Everything about the offense yesterday was so undeniably different in the way the lineup went through at-bats against Jeremy Guthrie that one can’t help but wonder if the Earth itself rocked into a different axis and everything has changed now. Dayan Viciedo might be a slugger again, Alejandro De Aza might be an All-Star, frozen pizzas are healthy, etc.

One claim that actually seemed worth pursuing rather than being the desperate fantasy of a tortured fanbase, is the notion that Paul Konerko is heating up, as the kids say. I isolated his month of June and found some blessed mediocrity along with mid-.700 OPS. But, when I made the starting point even more arbitrary–Konerko’s first multi-hit game of the month on June 8–I found a dazzling line of .364/.440/.545 since that point.

Obviously, a lot of that hot streak is batting average and we get nervous when someone’s success is based on the fits and starts of batting average. Paul Konerko is historically a power hitter and won’t seem right until he starts hitting for power again. However, what’s interesting about this stretch is that Konerko has struck out just three times in his last 50 plate appearances. Sky-high batting averages are somewhat more legit with a 6% strikeout rate. It’s not a signifiant sample of a new approach, but significant samples of the White Sox doing good things are hard to find.

White Sox Lineup

1. Alejandro De Aza – CF
2. Alexei Ramirez – SS
3. Alex Rios – RF
4. Adam Dunn – 1B
5. Paul Konerko – DH
6. Conor Gillaspie – 3B
7. Dayan Viciedo – LF
8. Jeff Keppinger – 2B
9. Tyler Flowers – C

Jose Quintana, SP

Starting to get just a liiiiiittle agitated with Q. Only one of his last five outings has been quality and he hasn’t displayed his sharpest form since his no-hitter bid against Boston on May 21. The fastball has still been sitting 91-92 mph this month, but the command is off and opponents are slugging .500 against him.

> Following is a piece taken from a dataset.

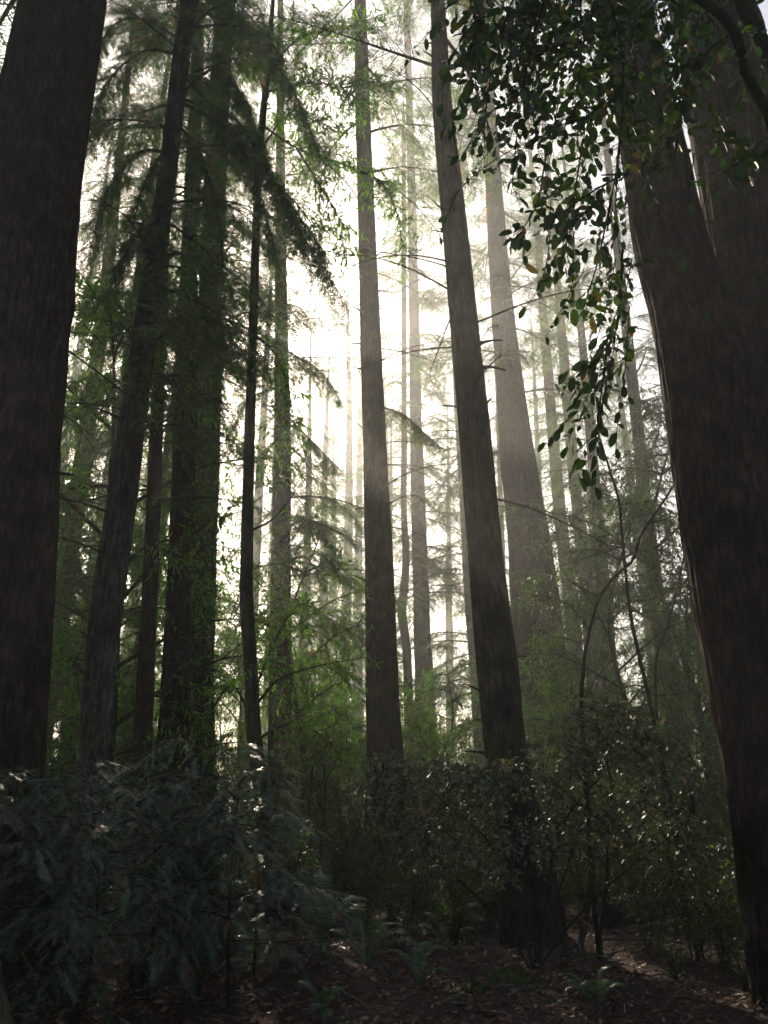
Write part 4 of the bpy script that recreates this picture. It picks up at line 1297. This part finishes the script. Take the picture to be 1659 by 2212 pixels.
place_bush(1530, 10.2, 0.8, 0, 'brownish green shrub between the right saplings and the twin giant', 'shrubs near the twin giant')
place_bush(1470, 10.6, 0.85, 0, 'leafy shrub at the foot of the bending sapling stem', 'shrubs near the twin giant')
place_bush(1385, 11.0, 0.8, 2, 'low shrub between the feet of the two crossing saplings', 'shrubs near the twin giant')
place_bush(1610, 9.4, 0.7, 0, 'small shrub in front of the right giant at the frame edge', 'shrubs near the twin giant')
place_bush(1590, 11.0, 0.75, 2, 'low shrub at the foot of the twin giant', 'shrubs near the twin giant')
place_bush(860, 10.8, 0.85, 2, 'small leafed shrub below the left end of the arching tanoak', 'shrubs below the arching tanoak')
place_bush(980, 11.2, 0.8, 0, 'dim shrub behind the arching tanoak stem', 'shrubs below the arching tanoak')
for px, Y, sc, k in [(60, 7.4, 0.42, 2), (190, 7.9, 0.45, 2), (330, 8.2, 0.5, 2), (450, 8.4, 0.45, 2), (-20, 8.3, 0.6, 2), (1560, 9.3, 0.4, 2), (1420, 9.8, 0.4, 2), (640, 13, 0.9, 0), (720, 12.6, 0.85, 2), (750, 14.5, 1.0, 1), (560, 14, 1.0, 0), (1000, 14, 1.0, 1), (1060, 15, 1.0, 0), (1250, 13.5, 0.9, 1), (1360, 13, 0.9, 0), (1420, 14, 0.9, 2), (1500, 14, 1.1, 1), (1580, 15, 1.1, 1),
                     (900, 15.5, 1.1, 1), (820, 21, 1.3, 1), (680, 17, 1.3, 1), (450, 14, 1.1, 1), (330, 13, 1.0, 1), (240, 14, 1.2, 1), (120, 12, 1.0, 0), (1180, 17, 1.3, 1), (1320, 18, 1.3, 1), (1600, 19, 1.5, 1), (960, 19, 1.2, 0), (60, 16, 1.4, 1), (520, 18, 1.3, 1), (1120, 20, 1.4, 0), (1450, 20, 1.3, 1), (760, 18, 1.2, 0),
                     (660, 12.2, 0.7, 2), (790, 13.2, 0.8, 0), (850, 14.2, 0.9, 0), (930, 13, 0.8, 2), (1050, 13, 0.75, 0), (1200, 14.5, 0.9, 0), (1290, 14.5, 1.0, 1), (1400, 15, 1.0, 1), (1460, 13.2, 0.8, 0), (1620, 13, 0.9, 1), (700, 15, 1.0, 0), (610, 16, 1.2, 1), (400, 16.5, 1.2, 1), (180, 16, 1.2, 1), (0, 13, 1.1, 1), (1010, 16.5, 1.1, 1), (1550, 17, 1.3, 1), (1240, 19, 1.3, 1), (1380, 21, 1.4, 1), (860, 23, 1.4, 1), (580, 22, 1.4, 1), (300, 18, 1.3, 1), (100, 20, 1.5, 1), (1040, 23, 1.5, 1), (1500, 23, 1.5, 1)]:
    place_bush(px, Y, sc, k, 'dim leafy understorey shrub among the trunks', 'understorey shrubs among the trunks')

BAY = []
for i, (h, r, c0) in enumerate([(6.0, 1.9, 0.18), (7.5, 2.3, 0.2), (5.0, 1.8, 0.12)]):
    tm, wm, lm = bay_geo(h, r, c0, 20, 200 + i, lsize=0.12, sub=5, ntw=18, step=0.04)
    BAY.append((tm.mesh('trunk', M['dark_bark'], True), wm.mesh('limbs', M['dark_bark']), lm.mesh('bay_leaves', M['bay_leaf']), lm.mesh('bay_leaves_dark', M['shrub_leaf'])))


def place_bay(px, Y, sc, k, label, group=None, dark=False):
    x = P(px, 1750, Y)[0]
    t = thing('bay_tree', label, 'tree', (x, Y, gz(x, Y)), group)
    t.rotation_euler = (0, 0, rg.uniform(0, 6.28))
    t.scale = (sc, sc, sc)
    obj('trunk', BAY[k][0], t)
    obj('limb', BAY[k][1], t)
    obj('foliage', BAY[k][3 if dark else 2], t, kind='stuff')


place_bay(965, 24, 0.92, 0, 'sunlit green bay between the hazy trunk and the slanting fir')
place_bay(700, 24, 0.95, 0, 'leafy green bay left of the middle trunk')
place_bay(1165, 21, 0.8, 2, 'bright green young bay right of the slanting fir')
place_bay(660, 30, 0.95, 1, 'pale sunlit bay below the bright gap left of the middle trunk')
place_bay(500, 23, 0.9, 1, 'green bay between the paired trunks and the grey trunk')
place_bay(180, 19, 1.05, 1, 'yellowish green bay between the left giant and the leaning trunk')
place_bay(1560, 22, 0.9, 1, 'grey green bay beside the twin giant')
place_bay(1360, 24, 0.8, 0, 'bay behind the right saplings', dark=True)
place_bay(1400, 17, 1.0, 1, 'tall fine leafed bay between the bending stem and the twin giant', dark=True)
place_bay(1290, 21, 0.85, 1, 'tall fine leafed bay behind the crooked sapling')
place_bay(230, 16, 1.7, 1, 'tall olive green bay between the left giant and the leaning trunk')
place_bay(130, 21, 1.9, 0, 'tall bay behind the right flank of the left giant')
place_bay(655, 19, 1.05, 1, 'tall bay between the grey trunk and the middle trunk')
place_bay(1540, 20, 1.5, 1, 'tall bay behind the left flank of the twin giant', dark=True)
place_bay(800, 26, 0.9, 0, 'green bay at the left foot of the hazy trunks')
place_bay(745, 22, 0.85, 2, 'young bay just left of the middle trunk')
place_bay(885, 28, 0.95, 0, 'green bay just right of the middle trunk')
place_bay(930, 21, 0.72, 2, 'low bright bay between the middle trunk and the fir')
place_bay(1240, 19, 0.85, 2, 'green bay behind the foot of the crooked sapling')
place_bay(270, 22, 0.9, 0, 'bay behind the leaning trunk', dark=True)
for px, Y, sc, k in [(60, 27, 1.0, 1), (330, 29, 1.0, 0), (420, 33, 1.1, 1), (580, 34, 1.0, 0), (790, 36, 0.9, 2), (870, 40, 1.0, 0), (1010, 42, 0.85, 2), (1110, 34, 1.0, 0), (1240, 30, 0.95, 0), (1310, 38, 1.0, 2), (1420, 34, 1.0, 0), (1500, 30, 1.1, 0), (1640, 30, 1.2, 1), (-60, 30, 1.3, 1), (220, 38, 1.2, 1),
                     (480, 45, 1.2, 1), (720, 50, 1.1, 2), (930, 52, 1.1, 2), (1180, 48, 1.1, 2), (1380, 50, 1.2, 1), (1580, 46, 1.3, 1), (100, 48, 1.4, 1), (300, 55, 1.4, 1), (620, 60, 1.4, 0), (820, 62, 1.3, 2), (1060, 60, 1.3, 2), (1280, 62, 1.4, 0), (1500, 62, 1.5, 0)]:
    place_bay(px, Y, sc, k, 'hazy bay tree in the understorey of the background wood', 'understorey trees of the background wood')

# ------------------------------------------------------------------ background redwoods
rgc = np.random.RandomState(44)
LOWB = []
for i in range(5):
    wm, lm = MB(), MB()
    bough_geo(wm, lm, std_axis(3.0, rgc.uniform(0.0, 0.2), rgc.uniform(0.3, 0.55), rgc), 0.03, rgc, 20, 1.1, 8.5, SPRAY_MID, 0.45, sc=(0.9, 1.7))
    v, t_, q_ = lm.arrays()
    LOWB.append((v, t_))
CON = []
for i, (H, c0, nb) in enumerate([(42, 8, 135), (38, 5, 135), (46, 11, 135)]):
    rr = np.random.RandomState(300 + i)
    mb, wm = MB(), MB()
    for k in range(nb):
        s = (k + rr.uniform()) / nb
        z = c0 + (H - c0) * s
        sc = (1.15 * (1 - s) ** 0.7 + 0.25) * rr.uniform(0.6, 1.2)
        a = rr.uniform(0, 2 * math.pi)
        v, t_ = LOWB[rr.randint(5)]
        c, s_ = math.cos(a), math.sin(a)
        vv = v * sc
        mb.add(np.stack([vv[:, 0] * c - vv[:, 1] * s_, vv[:, 0] * s_ + vv[:, 1] * c, vv[:, 2] + z], -1), t_)
        tube(wm, np.array([(0, 0, z), (c * 1.5 * sc, s_ * 1.5 * sc, z), (c * 2.6 * sc, s_ * 2.6 * sc, z - 0.6 * sc)]), [0.035, 0.02, 0.006], 4)
    zz = np.linspace(-0.5, H, 70)
    ax = np.stack([0.25 * np.sin(zz * 0.1 + i), 0.2 * np.cos(zz * 0.12), zz], -1)
    CON.append((trunk_mesh(ax, 0.45 * (1 - zz.clip(0) / H) ** 0.8 + 0.02, M['redwood_bark'], 28, 60 + i, 0.06, 3, 0.35, 0.0), wm.mesh('branches', M['twig']), mb.mesh('crown', M['redwood_leaf'])))


def place_con(px, Y, sc, k, label='hazy redwood far back in the wood', group='background redwoods in the haze'):
    x = P(px, 1750, Y)[0]
    t = thing('redwood_tree', label, 'tree', (x, Y, gz(x, Y)), group)
    t.rotation_euler = (0, 0, rg.uniform(0, 6.28))
    t.scale = (sc, sc, sc)
    obj('trunk', CON[k][0], t)
    obj('branches', CON[k][1], t, kind='stuff')
    obj('crown', CON[k][2], t, kind='stuff')


for px, Y, sc, k in [(180, 18, 0.62, 1), (60, 21, 0.7, 0), (290, 25, 0.72, 1), (150, 33, 0.9, 1), (30, 40, 1.0, 0), (240, 46, 0.95, 2), (520, 36, 0.72, 2), (640, 40, 0.72, 1), (400, 52, 0.95, 0), (560, 56, 0.9, 1),
                     (734, 50, 0.95, 0), (690, 47, 0.82, 1), (768, 60, 1.0, 2), (830, 66, 0.95, 2), (1110, 46, 0.75, 1), (715, 64, 0.8, 1), (1060, 56, 0.9, 1), (1215, 54, 0.9, 0), (1345, 30, 0.7, 2), (1440, 46, 0.85, 0), (1560, 25, 0.7, 1), (1650, 44, 0.9, 0), (985, 70, 1.0, 1), (700, 72, 0.85, 2), (840, 52, 0.75, 1),
                     (1800, 30, 0.85, 1), (1960, 38, 0.9, 0), (1730, 40, 0.9, 2), (-60, 44, 1.0, 1), (1330, 68, 0.9, 1)]:
    place_con(px, Y, sc, k)

# unseen redwoods added behind and beside the camera to shade the foreground
rr = np.random.RandomState(77)
BIGB = []
for i in range(4):
    wm, lm = MB(), MB()
    bough_geo(wm, lm, std_axis(3.6, rr.uniform(0.0, 0.2), rr.uniform(0.3, 0.5), rr), 0.03, rr, 14, 1.4, 3.2, SPRAY_BIG, 0.4)
    BIGB.append(lm.arrays()[:2])
mb = MB()
for cx, cyy, H in [(-11, 2, 30), (-13, 12, 32), (11, 0, 30), (12, 11, 34), (-14, -5, 34), (-20, 5, 36), (20, 4, 36), (-18, 18, 34), (18, 18, 34), (-16, -14, 36), (17, -16, 36), (-26, -8, 36), (26, -8, 36), (-25, 13, 36), (25, 13, 36), ]:
    z = np.linspace(gz(cx, cyy) - 0.3, H, 30)
    tube(mb, np.stack([np.full(30, cx), np.full(30, cyy), z], -1), 0.5 * (1 - z.clip(0) / H) ** 0.8 + 0.03, 14)
    for k in range(130):
        s = (k + rr.uniform()) / 130
        zz = 9 + (H - 9) * s
        sc = (1.5 * (1 - s) ** 0.6 + 0.3) * rr.uniform(0.7, 1.2)
        a = rr.uniform(0, 6.28)
        v, t_ = BIGB[rr.randint(4)]
        c, s_ = math.cos(a), math.sin(a)
        vv = v * sc
        ex, ey = cx + c * 2.2 * sc, cyy + s_ * 2.2 * sc
        q = np.array([ex, ey, zz]) - CAM
        fw = q[1] * math.cos(PITCH) + q[2] * math.sin(PITCH)
        up = -q[1] * math.sin(PITCH) + q[2] * math.cos(PITCH)
        mg = 1.5 + 2.6 * sc
        if fw > -mg and abs(q[0]) < max(fw, 0) * CX / F + mg and abs(up) < max(fw, 0) * CY / F + mg:
            continue            # coarse boughs only where the photo does not look
        mb.add(np.stack([vv[:, 0] * c - vv[:, 1] * s_ + cx, vv[:, 0] * s_ + vv[:, 1] * c + cyy, vv[:, 2] + zz], -1), t_)
o = obj('unseen_shade_wood', mb.mesh('unseen_shade_wood', M['redwood_leaf']), kind='stuff')
o['label'] = 'unseen redwoods added beside and behind the camera for shade'
o['category'] = 'wood'

# ------------------------------------------------------------------ haze
HAZE = 0.0048
bm = MB()
x0, x1, y0, y1, z0, z1 = -185, 185, -185, 185, -2.2, 53
bm.add([(x0, y0, z0), (x1, y0, z0), (x1, y1, z0), (x0, y1, z0), (x0, y0, z1), (x1, y0, z1), (x1, y1, z1), (x0, y1, z1)], None,
       [(0, 3, 2, 1), (4, 5, 6, 7), (0, 1, 5, 4), (1, 2, 6, 5), (2, 3, 7, 6), (3, 0, 4, 7)])
m, nt, out = new_mat('haze')
pv = nt.nodes.new('ShaderNodeVolumePrincipled')
pv.inputs['Color'].default_value = (0.9, 0.91, 0.93, 1)
pv.inputs['Density'].default_value = HAZE
pv.inputs['Anisotropy'].default_value = 0.72
nt.links.new(pv.outputs[0], out.inputs['Volume'])
obj('haze', bm.mesh('haze', m), kind='stuff')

In his last start, with the aid of Hector Gimenez, Quintana harkened back to the frozen molasses pace of his early days, and labored heavily through the continued absence of any kind of swing-and-miss secondary pitch. He never has an effective slider consistently, but it’s been a prolonged absence.

Kansas City Royals Lineup

1. Alcides Escobar – SS
2. Eric Hosmer – 1B
3. Salvador Perez – C
4. Billy Butler – DH
5. Lorenzo Cain – CF
6. Miguel Tejada – 2B
7. Mike Moustakas – 3B
8. Jeff Francoeur – RF
9. David Lough – LF

Wade Davis, SP

Davis keeps dotting his season with enough trainwreck starts to keep his ERA hideous and discussion of his migration to the bullpen on topic. He sports a 2.04 ERA for his month of June, but that includes three unearned tallies. Control, home runs; both are capable of jumping up and biting him on a bad day. That he’s more than capable of annihilating this White Sox lineup on a good day goes without saying.